Il marciapiede fu il primo palcoscenico della sua vita (si dice, ma è forse leggenda, che la madre l’abbia partorita in strada al 72 di Rue Belleville, dove oggi fa mostra di sé una targa commemorativa) e da lì partì tutto: il successo, la fama, la gloria.

Marlene Dietrich si congratula con Piaf dopo il suo concerto alla PlayHouse di New York 1947 (AP Photo,M.Zimmermann)
Il transito terreno di questa donna fu quindi un giorno luminoso che nacque non dalla promessa dell’alba, ma da una notte miserabile e fredda. La ricerca dell’amore fu la costante visione di una vita sofferta e sognata, e si trattò sempre di un amore mal sillabato; non seppe vedere chi avrebbe potuto amarla veramente, per contro aiutò chi non l’amava e non la meritava, in uno sporco rituale. Conobbe una gioia sonnambula, inconsapevole, presa nella giostra dell’idiozia gravitante intorno a una vita tanto ricca di onori quanto, forse, povera di conoscenza.
Famosa, anche se adulterata dalla stampa, la vicenda del tormentato rapporto con il pugile Marcel Cerdan, che morì in aereo volando a trovarla a Parigi (sull’apparecchio viaggiava anche il giovanissimo astro nascente violinistico di Francia, Ginette Neveu, già paragonata nientemeno che a Heifetz). La Piaf aveva chiesto all’uomo di anticipare il volo. Appresa la notizia,volle cantare il giorno stesso come stabilito, e collassò sul palcoscenico. Ai mass media necrofili e saprofiti piacque amplificare l’amour fou oltre ogni tollerabili decenze, ma fu dolore vero, squassante.
L’artrite reumatoide deformò molto, di lei, ma la voce rimase intatta fino alla fine. Che giunse il 10 ottobre 1963 su un’Autoambulanza. La strada ancora, sinistra quinta di palcoscenico come all’inizio dei suoi giorni, era lì pronta ad accoglierla. L’aspettava.
Jean Cocteau, che scrisse per lei l’orazione funebre, morì di un colpo apoplettico poche ore dopo avere appreso la notizia.
Esistono due Piaf, almeno. L’essere umano e il mito.
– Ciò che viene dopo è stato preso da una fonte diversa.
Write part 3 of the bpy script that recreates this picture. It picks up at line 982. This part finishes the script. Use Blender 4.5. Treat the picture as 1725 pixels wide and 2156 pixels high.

Il mito a sua volta, è doppio.
C’è il mito alimentare, oleografico, che fa da corredo a bigiotteria, ristorantini, bistrot e c’è il mito artistico, portatore di energia creativa.
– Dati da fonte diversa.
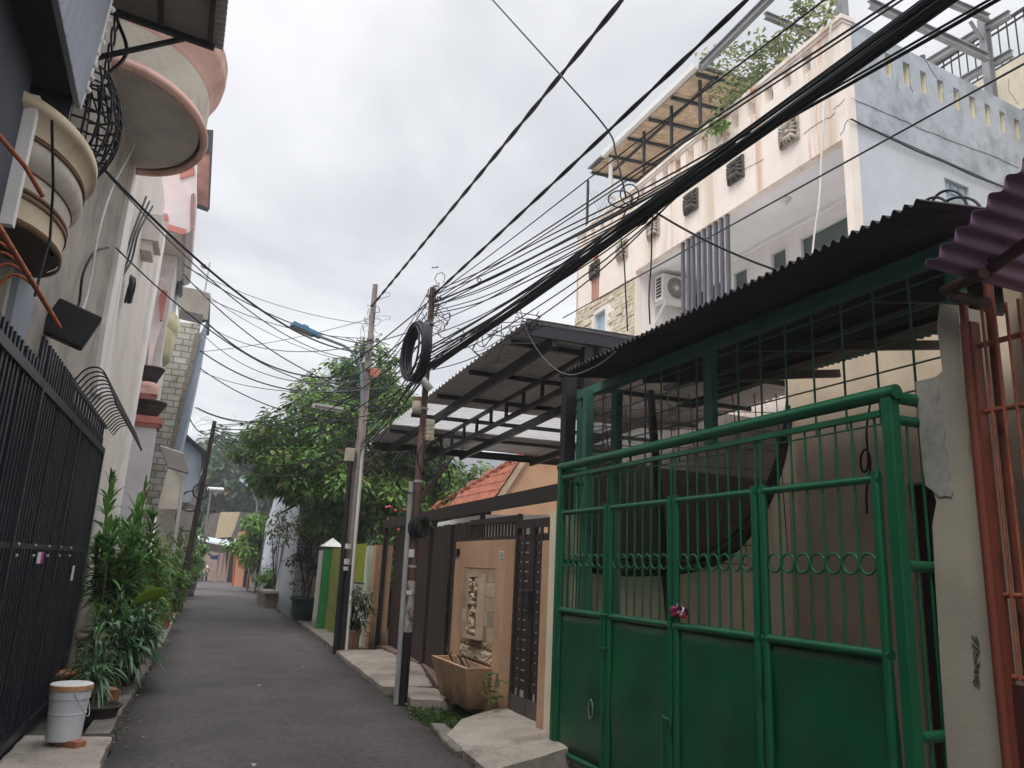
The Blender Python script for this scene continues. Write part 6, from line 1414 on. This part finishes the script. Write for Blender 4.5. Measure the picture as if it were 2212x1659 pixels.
# ------------------------------------------------------------------ trees
def ellip_clumps(rg, centre, rad, n, rs=(.35, .7), flat=.75, shell=.55):
    out = []
    for _ in range(n):
        while True:
            v = V((rg.uniform(-1,1), rg.uniform(-1,1), rg.uniform(-1,1)))
            if shell < v.length <= 1: break
        out.append((V(centre) + V((v.x*rad[0], v.y*rad[1], v.z*rad[2])), rg.uniform(*rs)))
    return out
def foliage(m, rg, clumps, per, Lf, Wf, droop=.35, seg=1, flat=.6):
    for (c, r_) in clumps:
        k_ = int(per*r_*r_*4)
        for _ in range(k_):
            while True:
                v = V((rg.uniform(-1,1), rg.uniform(-1,1), rg.uniform(-1,1)))
                if .25 < v.length <= 1: break
            p = c + V((v.x*r_, v.y*r_, v.z*r_*flat)); d = V((v.x + rg.uniform(-.5,.5), v.y + rg.uniform(-.5,.5), v.z*.3 + rg.uniform(-.5,.25)))
            s = rg.uniform(.5,1.4); m.leaf(p, d, Lf*s, Wf*s, (rg.uniform(-.4,.4), rg.uniform(-.4,.4), 1), droop, seg=seg)
M_bark = mat('tree_bark', S(72,62,54), rough=.95, var=.3, scale=6, bump=.6)
LF1 = leafmat('broad_tree_leaf', S(52,92,42), S(128,162,80), trans=.3, rough=.5, scale=.9)
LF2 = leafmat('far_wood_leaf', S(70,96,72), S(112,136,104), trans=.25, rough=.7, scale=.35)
LF3 = leafmat('fresh_leaf', S(72,112,46), S(128,158,74), trans=.35, rough=.45, scale=1.2)
LF4 = leafmat('purple_dark_leaf', S(52,38,42), S(92,66,68), trans=.15, rough=.6, scale=2)
LF5 = leafmat('yellow_green_leaf', S(104,124,56), S(164,170,100), trans=.35, rough=.5, scale=1.5)
rg = random.Random(101)
tr = empty('shade_tree', (6.0, 21.5, 0), 'large dark green broad crowned tree behind the tall grey pole', 'tree')
m = MB(); base = V((6.0, 21.8, 0)); forks = []
m.tube(spline([base, base + V((-.1,0,1.3)), base + V((-.35,-.1,2.5))], 5), [.26 - .008*i for i in range(11)], 10)
f0 = base + V((-.35,-.1,2.45))
for k in range(11):
    a = rg.uniform(0, 6.28); L_ = rg.uniform(1.4, 2.8); e = f0 + V((math.cos(a)*L_*1.1, math.sin(a)*L_*.8, rg.uniform(.4, 3.2))); mid = f0.lerp(e, .5) + V((rg.uniform(-.2,.2), rg.uniform(-.2,.2), .25))
    m.tube(spline([f0, mid, e], 5), [.11 - .008*i for i in range(11)], 6); forks.append(e)
for e in forks:
    for k in range(3): q = e + V((rg.uniform(-.9,.9), rg.uniform(-.8,.8), rg.uniform(-.1,.8))); m.tube([e, e.lerp(q,.5) + V((0,0,.1)), q], [.03,.02,.008], 5)
m.tube(spline([f0 + V((0,0,-.3)), py(690,1060,21), py(640,1090,20.6), py(600,1112,20.3)], 5), [.075 - .004*i for i in range(16)], 6)
m.build('trunk', M_bark, tr)
cl = []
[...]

La Piaf abbraccia tutto questo non per la bellezza muliebre, poiché bella non era, non per la sottigliezza interpretativa poiché in fondo – mi perdonino gli irriducibili – fu straordinaria per forza, qualità e potenza più che per varietà d’accento.
L’ “usignolo” è mito per la sua voce, dono di natura.
Lì ella vive, come la Gioconda leonardesca nel sorriso.
Il principio sconosciuto di questa voce va forse indagato in ciò che essa non è.
Essa non può dirsi bella in senso classico perché non cerca né esprime armonia bensì inquietudine; non risulta accademicamente levigata poiché la scuola per lei fu il gelido bordo di una strada, non l’aula surriscaldata di un conservatorio; non cerca sfumature poiché spinta da una costante, brutale urgenza, da un desiderio incontenibile di venire al mondo; non cerca attrattiva poiché riflette il lato tragico dell’esistenza e va letta oltre gli immediati dati dei sensi.
Galileo insegna che un corpo scuro può, in certe condizioni, apparire molto luminoso.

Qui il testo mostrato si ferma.